If the Earth did not have this weird tilt in its axis, we
could have been very different species. But it does, so we have seasons, which
force us to live within specific cycles. It also spins, which not all planets
do, and gives us day and night. The time is given to us as a predictable and
inevitable change. We even add to that by creating an arbitrary date in the
middle of the winter to start over again. Why start each year mid-season? -
Probably, because we want more seasons. We need an opportunity to forget our failings,
and fantasize about the future, about how things now will be different, and how
we will exercise, eat well, and be organized, and even nicer to others. Even
though it is somewhat predictable, we still perceive time as a wave of newness
rushing towards us like at a sea shore. We want to both keep our memories, and yet not
let them dictate every future step. The belief in newness is a way of
archiving, and somehow discounting the past.
Time is such an interesting thing to think about, because –
can you see? – both hope and possibility come from our relationship with time.

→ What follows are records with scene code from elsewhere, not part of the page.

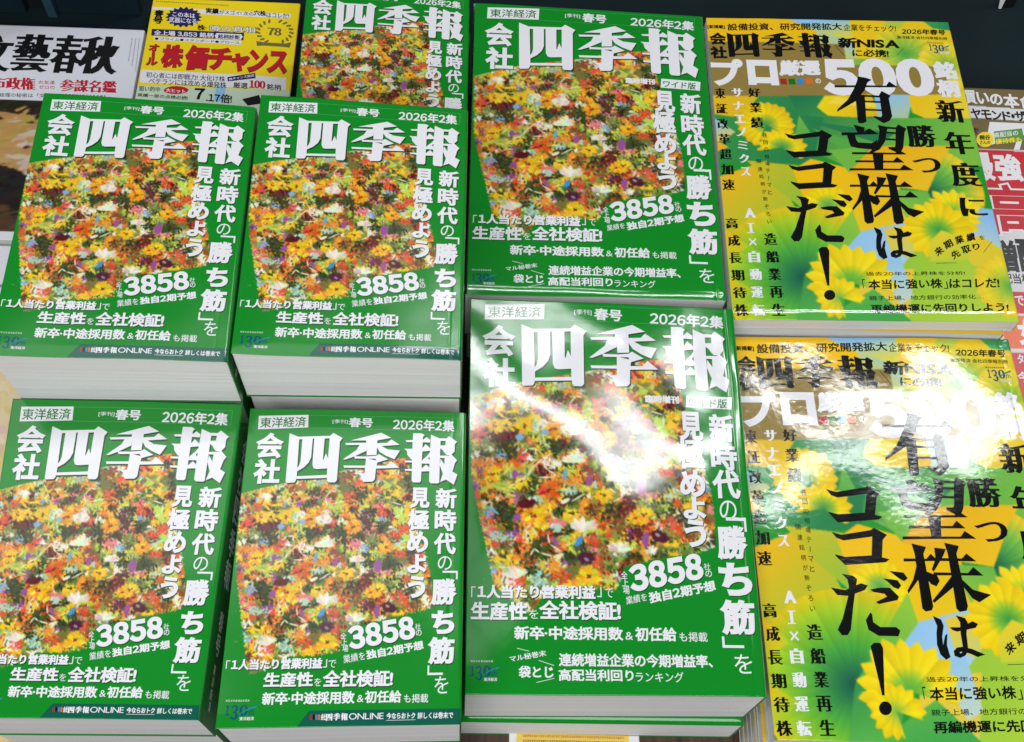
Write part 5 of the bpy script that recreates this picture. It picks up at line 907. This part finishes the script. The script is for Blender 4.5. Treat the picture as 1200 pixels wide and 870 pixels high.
def volume(name, label, cat, group, q, W, H, zb, kind, canvas, cut, step, bend, green=True, ins=(.3, .3, .3, .6), seed=0, spine_col=None, lean=(0, 0), edge=False, lettered=False, under=None):
    q = np.array(q, float); org = np.array([*q[:, :2].mean(0), zb]); t = thing(name, label, cat, org, group)
    f = rect_to_quad(W, H, q)
    link('front_cover', cover_mesh('front_cover', W, H, canvas, cut, f, bend, org, kind, step, edge=edge), t)
    link('page_block', block_mesh('page_block', f, W, H, under or bend, org, zb + .0004, ins, seed=seed, lean=lean), t)
    e = f(np.array([W, W]), np.array([0., H])); drop = bend(np.array([W, W]), np.array([0., H])) * .001
    mt = spine_col or print_mat(kind, 'G')
    sp_ = link('spine', wall_mesh('spine', e[1][:2], e[0][:2], (e[1][2] + drop[1] - .00005, e[0][2] + drop[0] - .00005), zb + .00035, -.0004, org, mt), t)
    if lettered:
        tv, tf = spine_print(H, zb, e[0][2], [('会社四季報', 12, 17, 24), ('春号', 118, 12, 24), ('東洋経済', 148, 6, 24)])
        dd = (e[1][:2] - e[0][:2]) / np.linalg.norm(e[1][:2] - e[0][:2]); nn = np.array([-dd[1], dd[0]]) * .00006; Pz = np.c_[e[0][:2] + nn + dd * tv[:, :1] * .001, (e[0][2] + drop[0]) - tv[:, 1] * .001]
        link('lettering', new_mesh('lettering', Pz - org, tf, [print_mat(kind, 'W')], None, False), sp_)
    link('back_cover', slab_mesh('back_cover', q, zb, zb + .00035, org, flat_mat('cover_inside', (206, 206, 204), .5) if edge else mt), t)
    return t
def e_mm(x, y): p = EH @ np.array([x, y, 1.0]); return float(p[0] / p[2]), float(p[1] / p[2])
TB = -0.07                                                         # table top
SQ = 'thick green guide books'; WQ = 'wide green guide books'; YQ = 'yellow investment magazines'

# ------------------------------------------------------------------ the setting: table, teal shelf
tbl = link('table', slab_mesh('table', [(-1.2, -.35), (1.2, -.35), (1.2, .52), (-1.2, .52)], TB - .03, TB - .0002, np.array([0, 0, TB]), wood_mat()), None, (0, 0, TB)); tbl['kind'] = 'structure'
shf = link('shelf', slab_mesh('shelf', [(-1.2, .5205), (1.2, .5205), (1.2, 1.3), (-1.2, 1.3)], TB - .03, TB - .0004, np.array([0, 0, TB]), flat_mat('teal_sheet', (20, 36, 40), .7, (9, (15, 29, 33)), .15)), None, (0, 0, TB)); shf['kind'] = 'structure'
rk = thing('magazine_rack', 'dark teal slatted rack upright behind the white literary magazine', 'rack', (-.45, .742, TB))
teal = flat_mat('teal_plastic', (24, 46, 56), .4, (14, (20, 38, 47))); dark = flat_mat('rack_slot', (6, 9, 12), .7)
def box(name, x0, x1, y0, y1, z0, z1, org, mt, bev=.001):
    bm = bmesh.new(); bmesh.ops.create_cube(bm, size=1.0)
    for v in bm.verts: v.co = ((x0 + x1) / 2 + v.co.x * (x1 - x0) - org[0], (y0 + y1) / 2 + v.co.y * (y1 - y0) - org[1], (z0 + z1) / 2 + v.co.z * (z1 - z0) - org[2])
    bmesh.ops.bevel(bm, geom=bm.edges[:], offset=bev, segments=2, affect='EDGES', profile=.5)
    me = bpy.data.meshes.new(name); bm.to_mesh(me); bm.free(); me.materials.append(mt); return me
o3 = (-.45, .742, TB)
link('side_panel', box('side_panel', -.70, -.3925, .738, .748, TB, .16, o3, teal), rk)
link('post', box('post', -.3735, -.3655, .734, .750, TB, .16, o3, flat_mat('teal_post', (46, 78, 92), .35)), rk)
link('side_panel', box('side_panel', -.3650, -.2950, .740, .748, TB, .16, o3, teal), rk)
link('slot_dark', box('slot_dark', -.3922, -.3738, .745, .748, TB, .16, o3, dark), rk)  # near-black sheet, its colour stands in for the shade inside the open slot

# ------------------------------------------------------------------ artwork
art = floral()
small_cv = green_cover(128, 181, ART['small_paint'], art, 0, 0, 1, 1)
wide_cv = green_cover(182, 257, ART['wide_paint'], art, -1.0, -1.4, 1.405, 1.372)
yel_cv = ginkgo_cover()
small_cut = Print().run(ART['small']).cut(128, 181)
wide_cut = Print().run(ART['wide']).cut(182, 257)
yel_cut = Print().run(ART['yellow']).cut(190, 268)

def copy_tree(o, parent=None):
    c = o.copy(); COL.objects.link(c); c.parent = parent
    for ch in o.children: copy_tree(ch, c)
    return c
def plain(W, H, c): cv = Canvas(W, H, .2); cv.a[:] = c; return cv

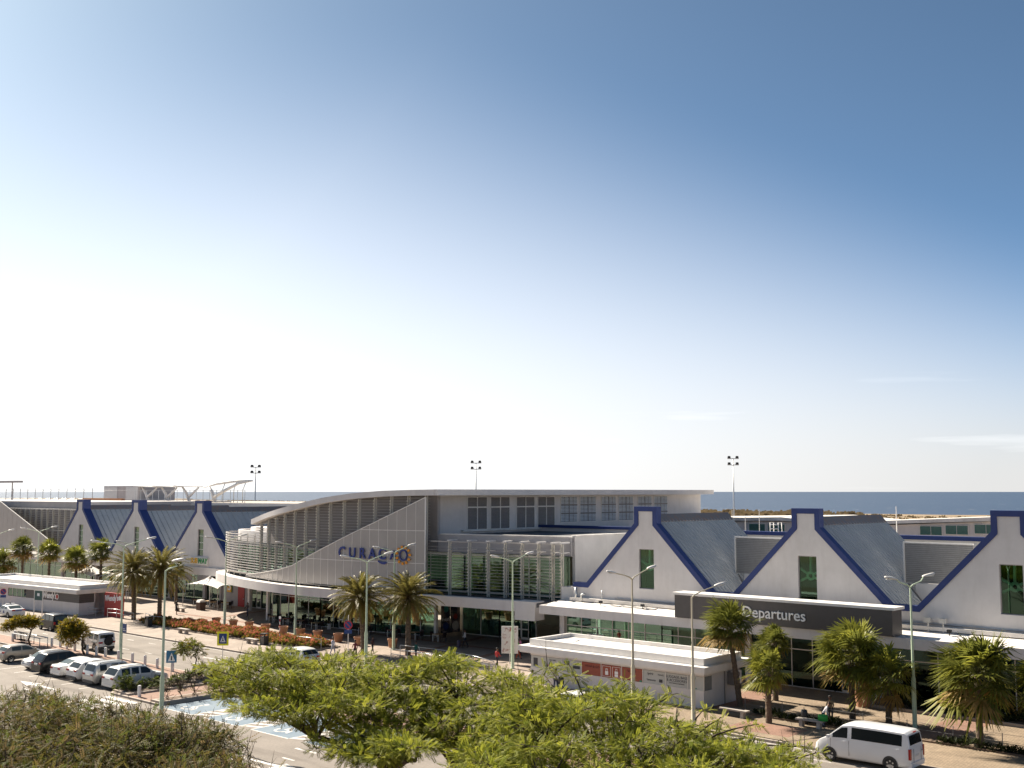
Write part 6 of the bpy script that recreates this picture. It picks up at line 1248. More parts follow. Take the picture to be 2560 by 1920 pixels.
# --- the big wind-combed trees in front; leaf clumps as (x, y, z, radius) about each trunk
CL_A = [(-0.4,-5.7,5.2,0.7),(1.3,-6.2,4.9,0.75),(-1.9,-5.7,5.3,0.7),(2.3,-6,4.8,0.8),(3.6,-6.1,4.7,0.8),(-3.5,-5.9,5.2,0.55),(1.4,-6.7,4.6,0.5),(-7.4,-5,6.4,0.96),(2.5,-3.1,5.3,0.77),(-0.7,-3.2,7.1,0.79),(-0.2,-3.9,5,0.88),(-2.3,-5.3,6.4,0.96),(0.1,0.4,6.5,1.1),(2.4,-1.6,5.6,0.77),(0.5,-1.9,5.7,0.88),(-0.1,-5.9,5.8,0.94),(5.9,-5.3,5.1,1.08),(-2,-7.5,6,1.06),(2.5,-5.3,5.1,0.91),(-0.3,-1,7.1,0.82),(4.3,-5.1,4.5,0.91),(-5.7,-3.5,7,0.94),(-3.6,-2.2,7.2,0.96),(-6.4,-4.2,7.4,0.88),(0.4,-3.3,5.5,0.72),(0.2,-2.9,6.7,0.75),(-3,-2.8,6,1.09),(-6.8,-4.7,6.7,0.71),(-4,-0.1,7.1,1.08),(-5,-4.3,6.3,0.89),(1.2,-1.7,6.5,0.74),(0.8,-4.7,6.1,0.97),(-4.2,-5.7,7.1,0.81),(0.7,-5.7,6.1,0.92),(-3,0.1,6.8,0.82),(2.7,-1.9,4.8,0.84),(2.7,-4.5,4.9,0.81),(0.7,0.3,5.8,0.75),(-1.7,-5.4,6.1,1.03),(-4.6,-2.7,6.1,0.95),(5.1,-5.3,5.1,1.04),(0.7,-0.8,6.9,0.95),(1,-3.1,5.1,1.14),(-6.2,-2.2,6.8,0.92),(-5.3,-5.9,6.3,0.8),(0.4,-2.6,6.2,1.13),(-8.8,-4.9,6.7,1.05),(-1.2,-7.1,5.9,0.98),(-3.8,-3,5.9,1.12),(-4.6,-0.6,7,0.95),(3.2,-6,4.5,1.03),(-1.7,-3.7,6.9,0.92),(2.6,-2.7,5.8,1.12),(0.2,0.5,7.1,1.14),(1.6,-3,6.6,0.7),(4.6,-5.5,5.2,0.79),(-2.4,-2,6.1,1.14),(-5,-1.9,6.6,1.1),(-0.4,-2.9,6,0.9),(-6.2,-6,7.2,0.79),(0.8,-0.5,5.8,1.1),(-4.1,-4.7,5.7,1.13),(1.5,-4.2,4.2,0.75),(-3.6,-6.4,6.3,0.72),(-0.3,-6.6,5.8,0.85),(2,-5.7,4.4,0.71),(2,-4.5,6.2,1.04),(0.1,-0.8,5.7,0.85),(3.7,-5.4,4.4,1.15),(0.3,-4.8,6.5,1.09),(-4.7,-6.4,7.5,0.82),(-1.1,-5.4,6.2,0.76),(-4,-6.1,6.7,0.9),(2.6,-1.1,5.5,1),(3.6,-2.1,4.5,0.98),(2.6,-2.4,5.3,0.84),(-2.2,-4.9,6.9,0.86),(-3.3,-1.8,6.4,1.03),(2.3,-3.9,5.2,0.81),(-0.4,-1.9,6.8,0.73),(-3.2,-0.5,6.4,1.01),(-5.5,-5.9,5.8,1.08),(3.8,-4.3,5.2,0.73),(-2.5,-3.7,6.5,0.77),(-0.1,-3.5,5.4,0.95),(-2,-6.9,6.2,0.82),(-6.7,-3.3,7.1,1.14),(-2.5,-5.7,7.1,0.85),(-1.7,-0.9,6.8,0.78),(0,-3.6,4.8,1.05),(-4.9,-4.1,7.7,0.92),(0.1,-1.7,6.8,1.06),(-1.7,-2.7,5.9,0.86),(5.1,-6.3,4.8,0.72),(-2.1,-1.2,5.9,0.79),(-7.2,-6.5,7,0.5),(-5.9,-6.7,6.1,0.6),(3,-6.7,4.9,0.5),(-7.5,-5.4,6.3,0.7),(-4.3,-6.6,5.5,0.5)]
CL_B = [(1.6,-1.1,5.6,0.81),(6,1,6.5,0.73),(-0.5,-1.3,7.3,0.78),(1.8,2.8,6.8,1.08),(5.8,-0.8,5.1,1.09),(2.4,0.6,5.3,0.96),(5,-3.3,4.7,0.98),(3.6,-3.1,5.3,1.07),(1.7,-0.4,7.1,0.94),(1,-2.6,5.7,0.76),(7.3,-0.3,5,1.1),(-2,2,7.5,1.03),(3.9,1.6,5.7,0.87),(1.4,-2.2,6.6,0.92),(3.3,-1.7,6.5,1.04),(3.2,-1.8,5.5,0.92),(6.2,-0.2,5.3,0.81),(1.9,0.2,6.8,0.84),(-2.2,1.3,6.8,0.83),(0.6,2.6,7,0.89),(4.4,-1.5,4.5,1.06),(5.2,2.5,5.4,0.74),(4.7,1.3,6.6,0.73),(5.8,0.3,4.5,0.88),(5.3,-1.6,5.5,1.08),(-1.2,-0.9,6,0.78),(1.6,1.3,6,0.73),(-0,-0.1,5.7,0.89),(4.2,0.2,6.2,1.03),(3.3,0.5,6.7,0.94),(-0.6,0.7,6.6,0.78),(5.5,1.2,5.9,1.1),(0.3,0.4,6.2,0.95),(4.4,-1.2,5.4,1.04),(-1.4,3,7.1,0.71),(3.5,1.9,6.9,1.05),(2.5,-2.9,5.6,0.98),(-0.7,1,7.2,0.77),(2.8,-1.9,4.8,0.74),(3.7,1.4,6.2,1.1),(1,-2.4,6.8,0.88),(0.5,0.3,7.8,0.91),(4.2,-2.5,5,1.06),(4.5,-0.4,4.4,0.86),(1.7,-2.1,4.7,0.84),(4.2,2.3,5.3,1.09),(3.3,-2.1,6.4,0.77),(4.8,-0.4,5,0.72),(3.4,2.8,5.8,0.96),(5.7,-1.6,6,0.81),(5.7,-1,5.9,1.09),(3.7,-0.3,6.1,0.99),(1.9,-3.3,5.4,1.08),(5.2,2.1,5.1,0.73),(2.9,0.9,7.3,0.79),(-2.5,2,7,0.98),(-0.7,0.7,6,0.99),(6.9,-2.4,4.9,0.74),(5.6,0,5.7,0.93),(3.3,-3.3,6,0.82),(-0.4,-0.2,7.8,1.04),(1.6,2.7,6.3,1.07),(4.1,-0.5,4.6,0.91),(3.4,-1.1,5.6,1.04)]
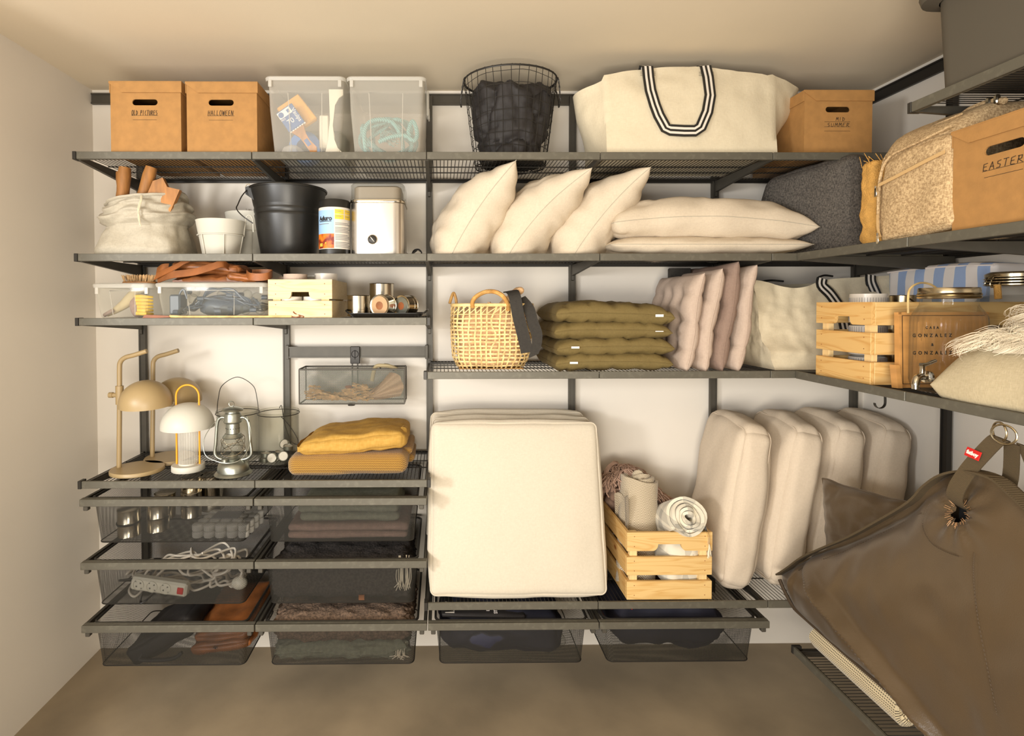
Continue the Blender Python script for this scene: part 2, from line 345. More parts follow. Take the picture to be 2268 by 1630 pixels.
    def grid(s, fn, nu, nv, mi=0, cu=False, cv=False):
        vs = [fn(i / (nu if cu else nu - 1), j / (nv if cv else nv - 1)) for i in range(nu) for j in range(nv)]
        fs = [(i * nv + j, ((i + 1) % nu) * nv + j, ((i + 1) % nu) * nv + (j + 1) % nv, i * nv + (j + 1) % nv) for i in range(nu if cu else nu - 1) for j in range(nv if cv else nv - 1)]
        return s.add(vs, fs, mi)
    def sphere(s, c, r, n=16, m=8, mi=0, sc3=(1, 1, 1), fn=None):
        pr = []
        for i in range(m + 1):
            a = -PI / 2 + PI * i / m; pr.append((max(1e-5, r * math.cos(a)), r * math.sin(a)))
        vs = []
        for rr, z in pr:
            for j in range(n):
                p = Vector((rr * math.cos(2 * PI * j / n) * sc3[0], rr * math.sin(2 * PI * j / n) * sc3[1], z * sc3[2]))
                if fn: p = fn(p)
                vs.append(p + Vector(c))
        return s.add(vs, [(i * n + j, i * n + (j + 1) % n, (i + 1) * n + (j + 1) % n, (i + 1) * n + j) for i in range(m) for j in range(n)], mi)

def nz(p, f, seed=0): return noise.noise(Vector((p[0] * f + seed * 3.7, p[1] * f - seed * 1.3, p[2] * f + seed * 5.1)))
def arc(c, r, a0, a1, n, ax=('x', 'z')):
    out = []
    for i in range(n):
        a = math.radians(a0 + (a1 - a0) * i / (n - 1)); p = list(c); p['xyz'.index(ax[0])] += r * math.cos(a); p['xyz'.index(ax[1])] += r * math.sin(a); out.append(tuple(p))
    return out
def spl(pts, k=6, closed=False):
    """Catmull-Rom through pts"""
    pts = [Vector(p) for p in pts]; n = len(pts); out = []
    for i in range(n if closed else n - 1):
        if closed: a, b, c, d = pts[i - 1], pts[i], pts[(i + 1) % n], pts[(i + 2) % n]
        else: a, b, c, d = pts[max(i - 1, 0)], pts[i], pts[i + 1], pts[min(i + 2, n - 1)]
        for j in range(k):
            t = j / k; out.append(.5 * ((2 * b) + (c - a) * t + (2 * a - 5 * b + 4 * c - d) * t * t + (3 * b - a - 3 * c + d) * t ** 3))
    if not closed: out.append(pts[-1])
    return out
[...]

The difference between the past and the future is freaking profound: We cannot
do a thing about the past, but we know it. We can do a lot about the future,
but have no knowledge of it. Things we know – we cannot change; things we can
change – we don’t know. What a bummer of a world; too bad there isn’t any
other. The universe quickly hardens right behind our backs; push and the cement
of completeness will not even budge. And the other end of the universe just
barely appears out of the fog ahead – visible enough to be scary, but not clear
enough to be comforting. What do we do? We chat! We drag the past with us,
portending it is still malleable. We pretend the future is real, and can be
predicted, prepared for, and tamed.
The New Year for me is the crunch of snow under my feet, and
a cold wind stealing my breath when we face each other just the right way. I
was probably four or five, and my mother was taking me to the day care, so
early, it was still dark. I was all bundled up as only children in Siberia are
dressed – almost round, with a scarf over my mouth icy and wet. When I squirm,
- and squirm I must - the lights in snow crystals grow large, large, and huge
before disappearing. My eyelashes are sticky, but it is really warm. There is
no past, and no future; none of that stuff. Yes, one can exist without time,
and without the need to start over. It just does not last long.